Las notas necesarias, las notas suficientes: ni sobran, ni faltan. La sencillez mozartiana es, sin embargo, engañosa: no hay nada más exquisitamente complejo que esa música en apariencia elemental y simple. No es un mero azar de justicia poética que la primera ópera a la italiana compuesta por Mozart (a los doce años) se llame La Finta Semplice: la falsa simple, la tonta fingida. Finto: lo fingido, lo que no es real pero pretende serlo. Semplice: lo no complicado, lo fácil, sin rebuscamiento ni afectación. Lo natural. Complejo, pero natural. Se ha dicho de la música de Mozart que es sobrenatural: angélica, recibida del cielo como un don de luz, o diabólica, comprada por un pacto fáustico con el diablo.
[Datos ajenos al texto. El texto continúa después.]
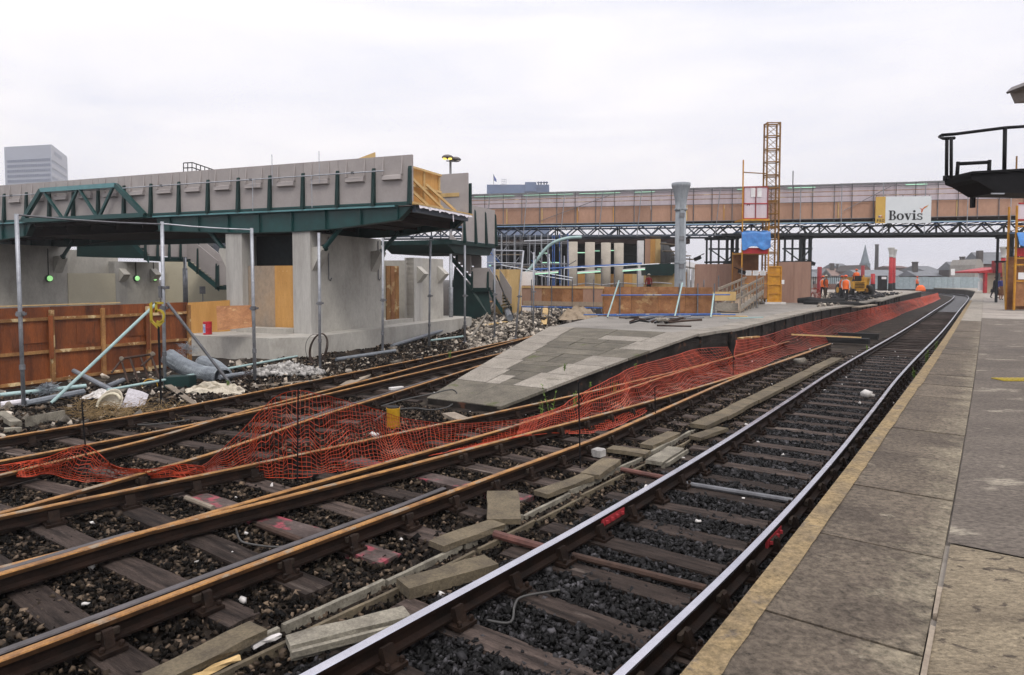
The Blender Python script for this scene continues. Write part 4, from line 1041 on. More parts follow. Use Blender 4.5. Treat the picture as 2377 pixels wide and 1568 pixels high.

Pero lo que es en realidad (y de ahí el incesante asombro que dura ya 250 años) es lo contrario: natural. Por eso les gusta a todos, nos gusta a todos. A los niños, a los cantantes de ópera y a los trompetistas de jazz, a los salvajes, a los pasajeros de ascensor habituados al "hilo musical", a los fetos en el vientre de sus madres, a sus madres, a los que carecen de oído para la música, a los sordos, e inclusive al emperador José II de Austria. Hay compositores, como, digamos, Beethoven, cuyo poderío tremebundo espanta y enloquece, según dicen, a los elefantes. Un cuarteto de Mozart, por el contrario, los pone a seguir la melodía con un dulce balanceo de la trompa. Y las vacas dan leche más abundante si en el establo les ponen la Sinfonía Júpiter. Y las gallinas ponen huevos más perfectos al son de La flauta mágica. La música de Mozart se puede escuchar, se puede tocar, se puede silbar, se puede cantar, se puede bailar. Es como la del flautista de Hamelin, que hechizaba en un mismo deleite a las ratas y a los niños. Como la de la lira de Orfeo, que, en las narraciones de la mitología, apaciguaba a las fieras y resucitaba a los muertos.

Naturalidad, espontaneidad. Parece surgir sin esfuerzo, como brota el agua de un manantial. Mozart exhala música. Pero ella es a la vez fruto medido, calculado, construido, a un tiempo sonoro y espiritual, con una mezcla inextricable de inspiración y de trabajo. Decía el poeta Luis Cernuda que Mozart "es la música misma", y en un primer momento la definición parece acertada; pero luego ya no: suena enfática, y Mozart nunca es enfático. Es, por el contrario, la falta de énfasis. La falta de solemnidad: no la hay ni siquiera en la grandiosa Misa solemne, ni en el profundo pero sereno Réquiem, que trata con la Muerte sin aspavientos, de igual a igual. Seriedad, sí: toda la seriedad del mundo. Y limpidez. Y alegría, claro: irreprimible, insolente alegría. La de Mozart es, de cabo a rabo, una música a la medida del hombre.

Y -como decía un turista asombrado ante los frescos de la Capilla Sixtina- "toda hecha a mano".